Итак, рассматривая символику хронотопа романа, воплощенную в динамике духовного движения героев, и прием сюжетной двуплановости, мы убеждаемся, что важной составляющей авторской концепции жизни и человека выступает мир Библии и христианского мифа. Герой Достоевского оказывается одновременно живущим в мире действительного Настоящего и метафизического Вечного, в мире социальном и бытийном, в мире человеческих связей, отражающих антагонистическое существование высших субстанциональных начал: Бога и дьявола.

В других случаях автор “Карамазовых” выводит эти мифические образы в современность через использование библейских сюжетов. Конечно, самый известный и интересный для многочисленных интерпретаторов сюжет о трех искушения Христа в пустыне дьяволом, легший в основу литературной “поэмки” Ивана: “Легенда о Великом Инквизиторе”.

Художественно воплощая евангельские сказания (Мф. 4:1 – 11, Лк. 4:1 – 13), Достоевский рисует основные “пути уклонений” человечества от Господа, отбрасывающие его вновь на низшие ступени развития. Это искушение “хлебом”, “властью” и идеальным, конечным, полным знанием о мире, но без Бога. Эта последовательность в перечислении соблазнов заимствуется писателем у Луки (у Матфея на последнем месте стоит власть, меняясь позициями с “интеллектуальным” соблазном.). Она соответствует возрастающей силе искушений.
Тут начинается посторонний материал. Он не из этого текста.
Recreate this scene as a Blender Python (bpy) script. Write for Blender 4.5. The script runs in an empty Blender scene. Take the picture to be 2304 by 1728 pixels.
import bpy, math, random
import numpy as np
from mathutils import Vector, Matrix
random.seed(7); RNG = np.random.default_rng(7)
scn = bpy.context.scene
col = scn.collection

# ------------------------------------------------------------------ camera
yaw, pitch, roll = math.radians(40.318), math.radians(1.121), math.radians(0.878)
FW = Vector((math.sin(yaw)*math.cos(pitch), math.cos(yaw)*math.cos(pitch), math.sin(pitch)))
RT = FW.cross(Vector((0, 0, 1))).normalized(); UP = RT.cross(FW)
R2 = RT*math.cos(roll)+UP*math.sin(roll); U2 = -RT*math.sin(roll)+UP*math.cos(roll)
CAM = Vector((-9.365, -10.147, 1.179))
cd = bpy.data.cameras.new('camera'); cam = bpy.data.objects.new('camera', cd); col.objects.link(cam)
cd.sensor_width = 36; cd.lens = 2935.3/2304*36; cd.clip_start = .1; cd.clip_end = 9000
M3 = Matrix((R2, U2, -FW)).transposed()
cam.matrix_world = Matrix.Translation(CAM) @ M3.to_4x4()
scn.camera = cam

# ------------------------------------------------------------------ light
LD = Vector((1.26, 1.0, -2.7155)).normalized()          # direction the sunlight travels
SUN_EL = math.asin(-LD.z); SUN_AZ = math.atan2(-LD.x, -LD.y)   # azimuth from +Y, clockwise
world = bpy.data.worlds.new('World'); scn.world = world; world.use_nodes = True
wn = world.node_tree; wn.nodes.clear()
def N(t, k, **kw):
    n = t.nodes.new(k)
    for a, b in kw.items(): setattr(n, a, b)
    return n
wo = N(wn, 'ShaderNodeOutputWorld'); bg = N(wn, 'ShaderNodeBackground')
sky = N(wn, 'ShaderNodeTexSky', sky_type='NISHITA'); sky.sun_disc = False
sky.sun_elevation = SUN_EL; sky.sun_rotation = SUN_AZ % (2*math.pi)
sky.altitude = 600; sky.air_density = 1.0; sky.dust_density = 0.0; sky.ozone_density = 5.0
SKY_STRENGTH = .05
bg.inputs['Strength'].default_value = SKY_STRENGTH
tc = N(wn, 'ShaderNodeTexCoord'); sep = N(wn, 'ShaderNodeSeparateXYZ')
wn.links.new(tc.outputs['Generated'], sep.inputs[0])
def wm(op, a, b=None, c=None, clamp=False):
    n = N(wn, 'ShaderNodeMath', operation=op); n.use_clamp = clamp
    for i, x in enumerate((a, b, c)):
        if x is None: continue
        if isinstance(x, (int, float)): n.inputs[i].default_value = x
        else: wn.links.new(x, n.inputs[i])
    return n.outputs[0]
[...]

Принимая их, человек превращается в одинаково послушного раба, “тварь дрожащую”. И в конечном итоге, это ведет к гибели духовной.

Инквизитор, а вместе и его духовный “родитель” Иван, хорошо понимают эту лживую природу Сатаны (“отец лжи”) и обманчивую суть “кривого” пути. Но даже преодолевая искус власти, захватившей Инквизитора, Иван, на наш взгляд, попадает под влияние искуса разума. Самый “эвклидовский”, то есть умозрительно-рационалистический, из героев Достоевского, он не воспринимает “живого” Бога, полагаясь лишь на опыт просвещенной мысли Европы. Недаром он говорит о “дорогих покойниках” на кладбищах Европы. Умом Иван выбирает “ад”, но сердце велит иное. Оно рвется к Христу, преодолевшему через Голгофу этот путь и познавшему конечное воссоединение с Богом-отцом.

Так, вторгаясь в художественную ткань, библейский сюжет создает оригинальный прецедент решения важных философских вопросов романа и одновременно раскрывает суть образа одного из главных героев. Обратимся еще к одному библейскому рассказу, который воссоздается не так полно и точно, как предыдущий, существуя в романе в качестве намека. Мы имеем в виду сцену у Грушеньки, когда сталкиваются Ракитин, Алеша и героиня. Ракитин надеется увидеть “позор праведного” и вероятное “падение” Алеши “из святых в грешники”. Алеша же идет к Грушеньке, находясь под сильным впечатлением от разговора с Иваном. Поэтому в данный “момент” Алеша не “между ангелом и прочими смертными”, как думает Ракитин, то есть таким же, как он сам, но между самим собою и Иваном. Он идет к Грушеньке, оглядываясь на Ивана, выступающего в качестве искусителя. Эту женщину Алеша “боялся более всех”. Но у Грушеньки — “не та минутка теперь”. Вообще эта сцена построена на ожидании мгновения, которое все алогичное сделает единственно логичным. Ракитин ожидает “нападения” с одной стороны и “колебания” — с другой. Но вдруг оказывается, что Ракитин — только “лакей”, а Алеша — “князь”, “мальчик”, “херувим”.